Electa Draper writes for The Denver Post today:
The Colorado Supreme Court on Tuesday gave the go-ahead to proponents of a ballot initiative seeking to amend the state constitution in 2008 to define personhood as a fertilized egg. …
The amendment, if approved by voters, would extend constitutional protections from the moment of conception, guaranteeing every fertilized egg the right to life, liberty, equality of justice and due process of law.
Kathryn Wittenben, executive director of NARAL Pro-Choice Colorado, argued that the measure is misleading, reports Draper: “Proponents of this initiative have publicly stated that the goal is to make all abortion illegal, but nothing in the language of the initiative or its title even mentions abortion.”
But the “initiative’s 20-year-old proponent, Kristi Burton, founder of Colorado for Equal Rights,” was undeterred: “This is a very simple petition.

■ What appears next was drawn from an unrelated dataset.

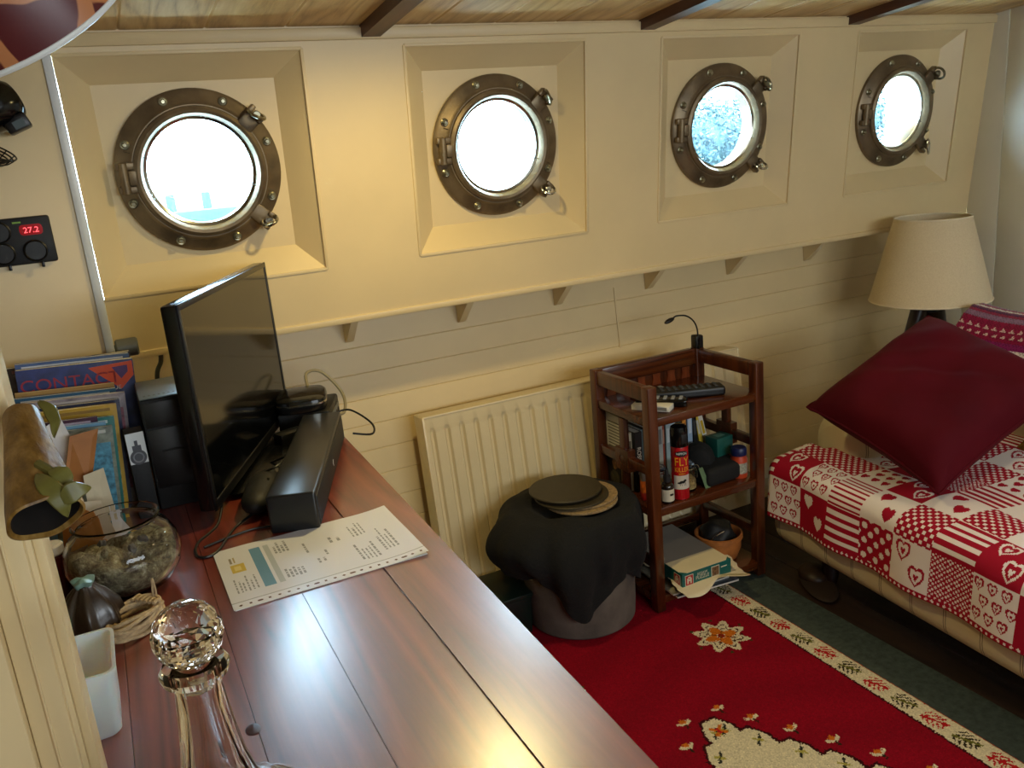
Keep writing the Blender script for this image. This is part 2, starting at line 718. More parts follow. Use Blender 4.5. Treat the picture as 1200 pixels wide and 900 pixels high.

That’s all we need… The people of Colorado will support protecting human life at every stage. More than that, we have God. And he is enough.”
And Dinesh D’Souza wonders why atheists bother to criticize Christianity and its politics?

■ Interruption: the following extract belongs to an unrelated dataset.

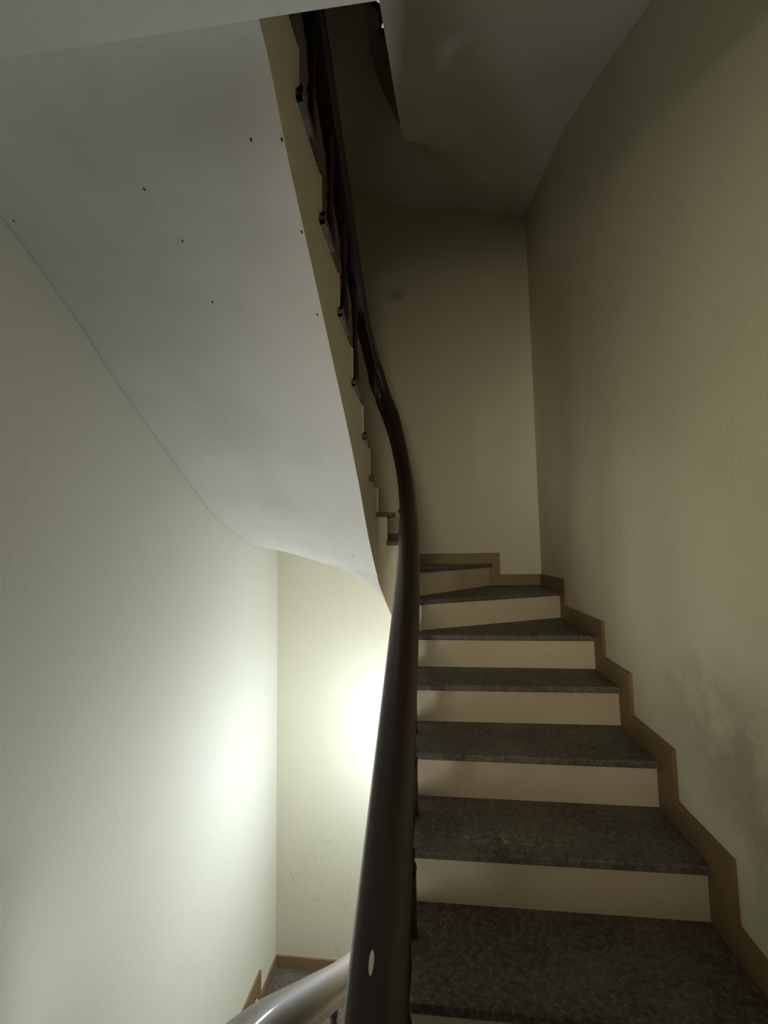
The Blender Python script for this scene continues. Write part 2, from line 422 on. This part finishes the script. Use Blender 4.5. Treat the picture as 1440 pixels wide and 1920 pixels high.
def balustrade(dz, table, label, t0, t1, k0=-3, k1=15, lz=0):
    base = dz+lev(-4); root = empty('balustrade', (0, 0, base), label, 'balustrade')
    ts = [t0+(t1-t0)*i/150 for i in range(151)]
    hr = handrail('handrail', ts, table, dz, root, -base)
    for k in range(k0, k1+1):
        a, e = TI[k], TI[k+1]
        if k in (6, 7, 8, 9): continue                       # the tight turn has none
        t = 2.66 if k == 5 else a+(.58 if k < 6 else .80)*(e-a)
        if t < max(.62, t0): continue
        p = rail_xy(t); baluster(p, lev(k)+dz+lz, dz+rail_h(t, table)-.055, root, -base)
    return root, hr, base
RHL = RH[:8]+[(2.85, .83), (3.05, 1.02), (3.25, 1.16), (3.50, 1.29), (3.66, 1.37), (4.17, 1.625), (4.585, 1.905), (5.32, 2.43), (5.70, 2.66)]
b_low, hr_low, _ = balustrade(ZO-P, RHL, 'lower balustrade whose lit handrail slants across the bottom left corner', .62, 5.70, lz=LOWZ)
hr_low.data.materials[0] = grey_wood_m; hr_low['label'] = 'grey-brown handrail with a bright highlight'
b_mid, hr_mid, base_mid = balustrade(ZO, RH, 'dark varnished balustrade sweeping up the middle from the bottom edge', -.38, 5.70)
RHT = [(-.38, -.963), (.12, -.80), (.62, -.657)]+RH[3:]
b_top, _, _ = balustrade(ZO+P, RHT, 'topmost dark balustrade above the upper landing', -.38, 5.70)

# pale chip in the varnish on top of the near handrail
def chip():
    t = .712; n = 14; V = []; F = []
    z = rail_h(t, RH)+ZO
    d = Vector((0, 1, .54)).normalized(); side = d.cross(Vector((0, 0, 1))).normalized(); upv = side.cross(d)
    c = Vector((RU, t, z))+side*-.008
    for (s, h) in ((1, .0325), (.8, .0362)):
        for i in range(n):
            a = 2*math.pi*i/n; V.append(c+side*(.0042*s*math.cos(a))+d*(.016*s*math.sin(a))+upv*h)
    F = [tuple(range(n))[::-1], tuple(range(n, 2*n))]+[(i, (i+1) % n, n+(i+1) % n, n+i) for i in range(n)]
    o = obj('varnish_chip', V, F, worn_m, hr_mid); tag(o, 'small pale oval chip in the dark varnish')
chip()

# small nail heads and flies left in the plaster of the underside
for (x, y, z, nx, ny, nz) in ((-.438,1.017,6.233,.11,.62,.77),(-.358,1.016,6.222,.08,.67,.74),(-.791,1.117,6.224,.13,.46,.88),(-.746,1.237,6.151,.15,.5,.85),
        (-.732,1.4,6.048,.17,.54,.83),(-.36,1.19,6.107,.16,.51,.84),(-1.3,1.217,6.257,.14,.42,.9),(-.477,2.568,5.185,.37,.42,.83),(-.37,1.398,5.975,.17,.55,.82),(-1.258,3.211,5.249,.2,.11,.97)):
    zb = lev(-4)+ZO
    nrm = Vector((nx, ny, nz)).normalized()
    q = nrm.to_track_quat('Z', 'Y'); n0 = 8; V = []
    for r, h in ((.0022, .003), (.0028, -.001), (.0014, -.002)):
        for i in range(n0):
            a = 2*math.pi*i/n0; V.append(q @ Vector((r*math.cos(a)*1.0, r*1.7*math.sin(a), h)))
    F = [tuple(range(n0)), tuple(range(2*n0, 3*n0))[::-1]]+[(j*n0+i, j*n0+(i+1) % n0, (j+1)*n0+(i+1) % n0, (j+1)*n0+i) for j in (0, 1) for i in range(n0)]
    o = obj('nail_head', V, F, dark_m, st_mid); o.location = (x, y, z-(st_mid.location.z))

# ---------------------------------------------------------------- hanging bulb over the lower winders
def pendant(u, w_, H, Htop, label, power):
    root = empty('pendant_lamp', (u, w_, ZO+H), label, 'lamp')
    L_ = Htop-H
    lathe('ceiling_rose', [(.012, L_-.03), (.035, L_-.012), (.04, L_)], plast_m, root, 20)
    lathe('cord', [(.003, .09), (.003, L_-.02)], dark_m, root, 8)
    lathe('lamp_holder', [(.017, .03), (.02, .045), (.02, .075), (.008, .09), (.004, .095)], plast_m, root, 16)
    lathe('bulb', [(.004, -.075), (.018, -.07), (.028, -.055), (.032, -.035), (.028, -.012), (.017, .01), (.014, .03)], bulb_m, root, 20)
    l = bpy.data.lights.new('bulb_light', 'POINT'); l.energy = power; l.shadow_soft_size = .04; l.color = (.78, .885, 1.0)
    o = bpy.data.objects.new('bulb_light', l); COL.objects.link(o); o.parent = root; o.location = (0, 0, -.115)
pendant(-.265, 3.04, -1.27, -.455, 'bare bulb hanging over the lower winding steps, hidden behind the dark handrail', LAMP_POWER)

# ---------------------------------------------------------------- unseen window added to go with the fill light (left wall, low)
we = empty('fill_window_1', (UL, 1.1, ZO-1.40), 'added low window in the left wall, out of frame, for fill light', None, None, 'structure')
def wb(n, lo, hi, mt):
    o = box(n, lo, hi, mt, we); o.location = (-UL, -1.1, -(ZO-1.40)); return o
glass_m, nt, b = new_mat('fill_window_pane'); b.inputs['Base Color'].default_value = (.8, .85, .9, 1)  # glowing pane of the added window
b.inputs['Emission Color'].default_value = (.95, .97, 1, 1); b.inputs['Emission Strength'].default_value = 1.5
for z0, z1 in ((-1.75, -1.40), (-1.37, -1.02)): wb('pane', (UL+.002, .93, ZO+z0), (UL+.008, 1.27, ZO+z1), glass_m)
for y0, y1 in ((.90, .93), (1.27, 1.30)): wb('frame_bar', (UL+.001, y0, ZO-1.78), (UL+.03, y1, ZO-.99), plast_m)
for z0, z1 in ((-1.78, -1.75), (-1.40, -1.37), (-1.02, -.99)): wb('frame_bar', (UL+.001, .93, ZO+z0), (UL+.03, 1.27, ZO+z1), plast_m)
# stair window high up in the far wall of the next storey, glimpsed through the well
we2 = empty('window_2', (-.45, WB, ZO+4.6), 'small bright lilac-white window high above, glimpsed through the stairwell', None, None, 'structure')
def wc(n, lo, hi, mt):
    o = box(n, lo, hi, mt, we2); o.location = (.45, -WB, -(ZO+4.6)); return o
sky_m, nt, b = new_mat('pale_sky_pane'); b.inputs['Base Color'].default_value = (.8, .8, .9, 1)
b.inputs['Emission Color'].default_value = (.62, .58, .78, 1); b.inputs['Emission Strength'].default_value = .7
for x0, x1 in ((-.95, -.535), (-.505, -.05)): wc('pane', (x0, WB-.010, ZO+4.0), (x1, WB-.002, ZO+5.3), sky_m)
for x0, x1 in ((-1.0, -.95), (-.535, -.505), (-.05, 0)): wc('frame_bar', (x0, WB-.04, ZO+3.95), (x1, WB-.001, ZO+5.35), wood_m)
for z0, z1 in ((3.95, 4.0), (4.6, 4.63), (5.3, 5.35)): wc('frame_bar', (-.95, WB-.04, ZO+z0), (-.05, WB-.001, ZO+z1), wood_m)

Diana Hsieh points out the inevitable consequences, should the measure pass (which is highly unlikely). Hsieh mentions a “horrifying story of a woman allowed to die of a totally non-viable ectopic pregnancy due to Nigaragua’s strict anti-abortion law.”

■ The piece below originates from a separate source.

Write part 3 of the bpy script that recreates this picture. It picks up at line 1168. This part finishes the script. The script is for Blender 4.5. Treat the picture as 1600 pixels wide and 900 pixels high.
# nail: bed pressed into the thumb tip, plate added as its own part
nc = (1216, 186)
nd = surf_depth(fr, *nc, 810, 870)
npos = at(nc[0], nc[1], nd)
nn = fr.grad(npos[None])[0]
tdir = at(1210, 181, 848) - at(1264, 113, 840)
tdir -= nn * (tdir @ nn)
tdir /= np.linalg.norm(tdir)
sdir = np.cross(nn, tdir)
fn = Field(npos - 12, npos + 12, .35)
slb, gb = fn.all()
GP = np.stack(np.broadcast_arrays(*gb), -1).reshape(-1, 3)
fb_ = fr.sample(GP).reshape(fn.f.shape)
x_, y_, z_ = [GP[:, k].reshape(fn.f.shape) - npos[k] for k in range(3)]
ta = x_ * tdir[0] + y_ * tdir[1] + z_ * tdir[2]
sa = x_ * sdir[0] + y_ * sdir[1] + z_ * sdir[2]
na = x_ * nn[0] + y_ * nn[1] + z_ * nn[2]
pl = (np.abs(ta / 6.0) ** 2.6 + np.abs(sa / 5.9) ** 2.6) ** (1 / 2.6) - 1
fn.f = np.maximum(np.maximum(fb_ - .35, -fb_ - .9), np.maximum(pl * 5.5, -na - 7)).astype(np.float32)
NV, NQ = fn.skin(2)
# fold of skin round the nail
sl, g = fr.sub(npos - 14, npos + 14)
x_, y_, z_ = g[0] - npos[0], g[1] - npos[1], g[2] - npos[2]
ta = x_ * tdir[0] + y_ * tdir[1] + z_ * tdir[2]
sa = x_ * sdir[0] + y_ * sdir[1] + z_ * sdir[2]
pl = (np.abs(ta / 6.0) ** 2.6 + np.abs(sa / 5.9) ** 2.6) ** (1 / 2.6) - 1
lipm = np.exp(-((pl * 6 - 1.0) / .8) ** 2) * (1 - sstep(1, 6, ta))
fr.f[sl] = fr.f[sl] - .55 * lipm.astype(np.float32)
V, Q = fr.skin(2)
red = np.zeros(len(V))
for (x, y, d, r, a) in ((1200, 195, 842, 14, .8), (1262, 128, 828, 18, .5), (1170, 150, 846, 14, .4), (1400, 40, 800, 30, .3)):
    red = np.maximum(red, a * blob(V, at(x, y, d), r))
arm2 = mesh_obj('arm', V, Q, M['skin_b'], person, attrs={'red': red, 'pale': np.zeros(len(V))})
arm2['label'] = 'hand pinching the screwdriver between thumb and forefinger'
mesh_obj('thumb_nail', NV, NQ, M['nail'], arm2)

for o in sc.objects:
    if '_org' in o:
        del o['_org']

Here is a summary from the original article:
Two weeks after Olga Reyes danced at her wedding, her bloated and disfigured body was laid to rest in an open coffin — the victim, her husband and some experts say, of Nicaragua’s new no-exceptions ban on abortion.
Reyes, a 22-year-old law student, suffered an ectopic pregnancy. The fetus develops outside the uterus, cannot survive and causes bleeding that endangers the mother. But doctors seemed afraid to treat her because of the anti-abortion law, said husband Agustin Perez. By the time they took action, it was too late.
And this is what is called the “culture of life.”